Learning Long-Horizon Surgical Robot Tasks via Transition State Clustering, SWIRL, and DDCO
The article surveys three recent approaches—Transition State Clustering, Sequential Windowed Inverse Reinforcement Learning, and Deep Discovery of Continuous Options—that automatically segment long‑horizon surgical‑robot demonstrations into sub‑tasks, learn hierarchical policies from limited data, and achieve markedly higher success rates on da Vinci cutting, tension, and needle‑picking tasks.
Recent advances in deep imitation learning and deep reinforcement learning have shown great promise for learning robot control policies from high‑dimensional sensor inputs. However, scaling these methods to long‑horizon sequential tasks requires an impractically large amount of demonstration data because of the credit‑assignment problem.
This article reviews three recent papers that address the problem by decomposing long tasks into shorter sub‑tasks. The proposed algorithms are Transition State Clustering (TSC), Sequential Windowed Inverse Reinforcement Learning (SWIRL), and Deep Discovery of Continuous Options (DDCO). All three can be viewed as special cases of a unified hierarchical framework in which demonstrations are modeled as a sequence of unknown closed‑loop policies that switch at learned transition states.

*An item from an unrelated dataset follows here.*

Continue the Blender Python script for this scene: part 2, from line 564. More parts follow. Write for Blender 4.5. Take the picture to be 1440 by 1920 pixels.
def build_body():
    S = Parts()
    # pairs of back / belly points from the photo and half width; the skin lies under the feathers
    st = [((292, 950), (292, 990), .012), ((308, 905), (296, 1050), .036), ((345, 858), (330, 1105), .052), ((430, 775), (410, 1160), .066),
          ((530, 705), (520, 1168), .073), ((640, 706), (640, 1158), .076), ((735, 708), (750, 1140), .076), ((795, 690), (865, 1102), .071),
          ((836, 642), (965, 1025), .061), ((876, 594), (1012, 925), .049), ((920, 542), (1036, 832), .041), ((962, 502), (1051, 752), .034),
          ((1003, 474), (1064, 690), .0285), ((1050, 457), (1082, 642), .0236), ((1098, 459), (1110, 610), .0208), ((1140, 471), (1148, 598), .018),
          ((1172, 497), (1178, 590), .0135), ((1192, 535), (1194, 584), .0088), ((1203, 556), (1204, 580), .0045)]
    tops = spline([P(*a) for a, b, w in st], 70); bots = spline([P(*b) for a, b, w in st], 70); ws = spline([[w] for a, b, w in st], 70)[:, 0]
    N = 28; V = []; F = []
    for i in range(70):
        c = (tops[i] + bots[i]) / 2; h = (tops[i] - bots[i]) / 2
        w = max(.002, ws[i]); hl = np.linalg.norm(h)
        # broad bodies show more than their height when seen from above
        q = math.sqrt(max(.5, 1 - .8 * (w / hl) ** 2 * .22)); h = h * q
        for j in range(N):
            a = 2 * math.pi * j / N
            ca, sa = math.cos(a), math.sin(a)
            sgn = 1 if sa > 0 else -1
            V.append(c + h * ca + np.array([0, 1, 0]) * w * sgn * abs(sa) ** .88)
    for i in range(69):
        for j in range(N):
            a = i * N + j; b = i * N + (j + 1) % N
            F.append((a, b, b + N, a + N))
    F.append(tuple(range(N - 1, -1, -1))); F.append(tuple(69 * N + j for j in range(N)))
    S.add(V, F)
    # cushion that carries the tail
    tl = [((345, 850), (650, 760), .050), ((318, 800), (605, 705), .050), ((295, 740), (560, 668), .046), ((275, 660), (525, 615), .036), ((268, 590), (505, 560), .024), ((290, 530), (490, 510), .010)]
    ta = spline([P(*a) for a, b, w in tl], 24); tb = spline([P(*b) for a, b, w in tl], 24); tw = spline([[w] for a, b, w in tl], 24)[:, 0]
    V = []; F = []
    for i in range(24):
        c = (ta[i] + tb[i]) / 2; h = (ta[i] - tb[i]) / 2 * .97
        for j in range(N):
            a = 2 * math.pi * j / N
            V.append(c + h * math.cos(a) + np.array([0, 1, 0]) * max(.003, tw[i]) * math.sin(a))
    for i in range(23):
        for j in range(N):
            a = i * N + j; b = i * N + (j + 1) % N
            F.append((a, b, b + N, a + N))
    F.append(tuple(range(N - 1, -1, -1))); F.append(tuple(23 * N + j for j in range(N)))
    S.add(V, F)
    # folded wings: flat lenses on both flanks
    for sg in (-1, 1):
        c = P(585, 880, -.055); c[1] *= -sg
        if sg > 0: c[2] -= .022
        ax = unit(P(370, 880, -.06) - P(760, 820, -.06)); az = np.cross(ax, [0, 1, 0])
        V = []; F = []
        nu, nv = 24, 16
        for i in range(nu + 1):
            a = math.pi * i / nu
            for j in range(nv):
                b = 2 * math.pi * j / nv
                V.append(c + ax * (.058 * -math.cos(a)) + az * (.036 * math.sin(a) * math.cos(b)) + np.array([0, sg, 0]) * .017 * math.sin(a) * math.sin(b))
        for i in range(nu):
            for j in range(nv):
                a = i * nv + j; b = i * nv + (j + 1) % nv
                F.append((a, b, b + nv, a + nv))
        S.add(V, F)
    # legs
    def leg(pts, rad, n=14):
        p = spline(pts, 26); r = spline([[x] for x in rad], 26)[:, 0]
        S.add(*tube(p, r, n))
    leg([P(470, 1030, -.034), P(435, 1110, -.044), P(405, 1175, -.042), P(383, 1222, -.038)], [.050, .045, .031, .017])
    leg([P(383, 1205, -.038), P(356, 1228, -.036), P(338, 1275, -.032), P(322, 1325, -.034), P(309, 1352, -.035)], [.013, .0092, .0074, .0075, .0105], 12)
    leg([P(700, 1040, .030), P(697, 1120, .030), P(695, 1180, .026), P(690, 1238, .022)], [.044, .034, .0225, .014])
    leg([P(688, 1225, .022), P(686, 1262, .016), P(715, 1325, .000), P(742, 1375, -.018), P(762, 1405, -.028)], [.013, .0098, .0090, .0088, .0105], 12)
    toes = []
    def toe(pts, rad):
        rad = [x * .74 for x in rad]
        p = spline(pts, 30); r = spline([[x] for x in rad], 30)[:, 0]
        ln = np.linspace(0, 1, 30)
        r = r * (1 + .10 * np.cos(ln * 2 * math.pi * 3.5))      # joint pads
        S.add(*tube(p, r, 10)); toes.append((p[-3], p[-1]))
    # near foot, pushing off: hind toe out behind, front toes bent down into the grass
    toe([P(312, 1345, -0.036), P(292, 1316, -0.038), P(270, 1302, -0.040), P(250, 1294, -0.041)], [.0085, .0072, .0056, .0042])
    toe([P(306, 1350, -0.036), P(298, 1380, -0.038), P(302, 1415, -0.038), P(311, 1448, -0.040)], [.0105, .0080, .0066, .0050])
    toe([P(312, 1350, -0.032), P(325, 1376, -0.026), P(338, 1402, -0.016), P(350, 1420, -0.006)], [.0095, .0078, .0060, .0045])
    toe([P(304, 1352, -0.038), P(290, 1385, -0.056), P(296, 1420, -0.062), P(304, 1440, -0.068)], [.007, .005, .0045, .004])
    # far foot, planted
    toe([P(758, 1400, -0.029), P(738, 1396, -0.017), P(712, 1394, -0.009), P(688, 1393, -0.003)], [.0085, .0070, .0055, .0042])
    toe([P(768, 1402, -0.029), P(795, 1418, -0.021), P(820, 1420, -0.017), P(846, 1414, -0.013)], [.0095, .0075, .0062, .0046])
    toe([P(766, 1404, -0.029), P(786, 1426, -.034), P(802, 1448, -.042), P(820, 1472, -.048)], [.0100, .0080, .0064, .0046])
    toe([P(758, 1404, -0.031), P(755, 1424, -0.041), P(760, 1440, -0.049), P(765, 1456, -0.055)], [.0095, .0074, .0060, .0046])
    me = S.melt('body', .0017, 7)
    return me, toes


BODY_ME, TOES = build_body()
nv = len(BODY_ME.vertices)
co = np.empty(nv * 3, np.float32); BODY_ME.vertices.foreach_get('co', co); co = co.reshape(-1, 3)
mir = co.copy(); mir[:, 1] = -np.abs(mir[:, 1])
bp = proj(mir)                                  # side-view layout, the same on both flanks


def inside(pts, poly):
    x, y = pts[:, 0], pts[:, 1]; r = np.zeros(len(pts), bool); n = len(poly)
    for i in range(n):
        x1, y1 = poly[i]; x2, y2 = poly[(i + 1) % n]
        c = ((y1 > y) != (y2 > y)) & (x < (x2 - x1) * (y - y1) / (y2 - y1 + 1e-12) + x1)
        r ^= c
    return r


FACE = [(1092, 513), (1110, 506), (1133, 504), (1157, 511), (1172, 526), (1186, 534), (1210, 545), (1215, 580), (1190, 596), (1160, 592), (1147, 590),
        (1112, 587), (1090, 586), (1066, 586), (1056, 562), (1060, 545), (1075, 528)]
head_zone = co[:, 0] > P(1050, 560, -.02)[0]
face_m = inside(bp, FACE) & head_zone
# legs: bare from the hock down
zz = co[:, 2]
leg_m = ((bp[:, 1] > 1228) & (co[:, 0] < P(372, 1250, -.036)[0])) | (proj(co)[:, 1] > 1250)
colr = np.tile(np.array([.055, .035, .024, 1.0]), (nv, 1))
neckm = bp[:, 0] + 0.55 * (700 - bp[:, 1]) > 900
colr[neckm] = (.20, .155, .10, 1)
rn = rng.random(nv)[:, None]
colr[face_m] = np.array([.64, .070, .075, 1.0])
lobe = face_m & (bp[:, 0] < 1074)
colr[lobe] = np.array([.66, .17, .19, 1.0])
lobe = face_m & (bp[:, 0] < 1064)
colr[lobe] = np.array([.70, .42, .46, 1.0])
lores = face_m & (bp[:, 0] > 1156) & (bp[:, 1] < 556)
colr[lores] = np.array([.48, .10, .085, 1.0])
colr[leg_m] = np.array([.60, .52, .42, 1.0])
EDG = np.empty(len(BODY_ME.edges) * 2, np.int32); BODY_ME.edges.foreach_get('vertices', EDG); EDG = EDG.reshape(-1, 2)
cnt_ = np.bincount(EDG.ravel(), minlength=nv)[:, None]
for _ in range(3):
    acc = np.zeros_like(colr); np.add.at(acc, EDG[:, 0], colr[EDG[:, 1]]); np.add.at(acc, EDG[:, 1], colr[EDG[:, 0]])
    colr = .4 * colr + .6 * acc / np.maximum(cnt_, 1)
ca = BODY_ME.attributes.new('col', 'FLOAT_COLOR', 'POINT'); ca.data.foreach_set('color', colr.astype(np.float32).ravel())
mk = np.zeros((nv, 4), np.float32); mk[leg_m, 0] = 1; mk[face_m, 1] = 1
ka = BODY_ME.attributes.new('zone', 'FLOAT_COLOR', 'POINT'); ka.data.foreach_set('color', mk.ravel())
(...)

Transition State Clustering (TSC) identifies robust transition events across demonstrations by clustering candidate transition points in a Gaussian Mixture Model (GMM). The method first segments each trajectory, then clusters the segment endpoints, handling heterogeneous scales of kinematic and visual features with a hierarchical GMM.
Sequential Windowed Inverse Reinforcement Learning (SWIRL) uses the transition states discovered by TSC to define a sequence of local quadratic reward functions. By augmenting the state space with binary indicators of whether a transition region has been reached, SWIRL applies a variant of Q‑learning to learn a policy that respects the ordered reward structure.
Deep Discovery of Continuous Options (DDCO) extends the framework to learn parametrized options (temporally extended actions) directly from demonstrations. DDCO maximizes the likelihood of demonstration trajectories using an expectation‑maximization algorithm that jointly infers option boundaries, termination probabilities, and option policies.
The authors evaluate these methods on several surgical‑robot tasks using the da Vinci platform. In a pattern‑cutting task, a deterministic finite automaton (DFA) with ten primitive actions and two vision‑based checks was manually designed, and TSC automatically recovered the transition structure, discovering an extra transition not annotated by humans.
In a deformable‑sheet tension task, SWIRL identified four meaningful segments (approach, grasp, lift, and flatten) and achieved a four‑fold reward improvement over pure behavior cloning.
In a needle‑picking and placing task, DDCO learned four options that correspond to distinct visual, grasp, and kinematic features. The learned policy succeeded in 7 out of 10 trials, with a 66 % raw grasp success rate that rose to 97 % after filtering out grasp errors.
Overall, the work demonstrates that learning hierarchical task structures from demonstrations can dramatically improve the efficiency and performance of robot learning in long‑horizon surgical applications, and suggests future directions such as better geometric representations, hybrid primitive models, and combined time‑ and state‑space segmentation.